Whether Red China's new economic policy is in transition or just beginning is the subject of Franz Schurmann, associate professor of sociology and history at the University of California. He points out that much of the early confidence of the party leaders is gone "and the theme that it will take decades before (Red) China can escape its traditional curse of poverty comes out time and again in the statements of its leaders." Along with the theme of poverty, there is one of isolation. There is anger against Moscow for abandoning Peiping during the years of its greatest difficulties.

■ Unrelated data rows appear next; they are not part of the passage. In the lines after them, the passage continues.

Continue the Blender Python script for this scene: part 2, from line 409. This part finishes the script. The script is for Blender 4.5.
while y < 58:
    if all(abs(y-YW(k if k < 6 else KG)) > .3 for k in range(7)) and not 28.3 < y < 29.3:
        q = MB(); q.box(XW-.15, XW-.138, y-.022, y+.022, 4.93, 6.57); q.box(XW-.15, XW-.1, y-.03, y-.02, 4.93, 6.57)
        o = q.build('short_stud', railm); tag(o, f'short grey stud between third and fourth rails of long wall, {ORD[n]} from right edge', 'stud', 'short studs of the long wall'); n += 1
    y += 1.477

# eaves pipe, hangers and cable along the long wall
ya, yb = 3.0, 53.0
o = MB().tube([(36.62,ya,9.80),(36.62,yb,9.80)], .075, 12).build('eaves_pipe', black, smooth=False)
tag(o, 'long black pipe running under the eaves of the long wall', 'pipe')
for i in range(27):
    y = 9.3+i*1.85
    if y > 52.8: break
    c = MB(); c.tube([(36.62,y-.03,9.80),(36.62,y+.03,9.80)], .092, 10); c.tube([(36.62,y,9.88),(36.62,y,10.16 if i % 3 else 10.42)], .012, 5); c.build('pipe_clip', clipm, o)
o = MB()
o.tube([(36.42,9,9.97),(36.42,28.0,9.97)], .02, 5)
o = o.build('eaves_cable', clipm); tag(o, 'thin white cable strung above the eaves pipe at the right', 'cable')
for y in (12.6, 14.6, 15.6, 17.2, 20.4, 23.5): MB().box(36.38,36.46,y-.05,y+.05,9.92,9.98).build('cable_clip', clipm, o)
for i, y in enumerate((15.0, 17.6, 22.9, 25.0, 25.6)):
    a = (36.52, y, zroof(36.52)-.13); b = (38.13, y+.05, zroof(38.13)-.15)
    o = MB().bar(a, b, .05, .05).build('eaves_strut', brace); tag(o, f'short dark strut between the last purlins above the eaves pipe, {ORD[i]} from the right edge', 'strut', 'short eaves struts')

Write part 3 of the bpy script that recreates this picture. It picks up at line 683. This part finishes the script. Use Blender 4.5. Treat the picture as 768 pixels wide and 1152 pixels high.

The real question, he says, is whether the social and economic patterns that now prevail will transform the political system, or will the political system once again assert itself and try to fashion society in its own image? Red China, he writes, "seems to be standing at a kind of crossroad. What it will do internally will probably ultimately be of much greater significance than the role it decides to play on the international scene."
Other contributors discuss the work incentive policy, handicrafts, and the unfavorable ruble-yuan exchange rate. The contributors include Kang Chou, assistant professor of economics at the University of Michigan; Audrey Donnithorne, lecturer in Chinese economics at the University College in London; Leslie T. C. Kuo, chief of the Oriental Project of the National Agricultural Library in Washington; and Ronald Hsia, senior lecturer in economics at the University of Hongkong.
For the free world the conclusions reached by these scholars emphasize the fact that Communist China is far from ready economically to risk any large-scale military adventures.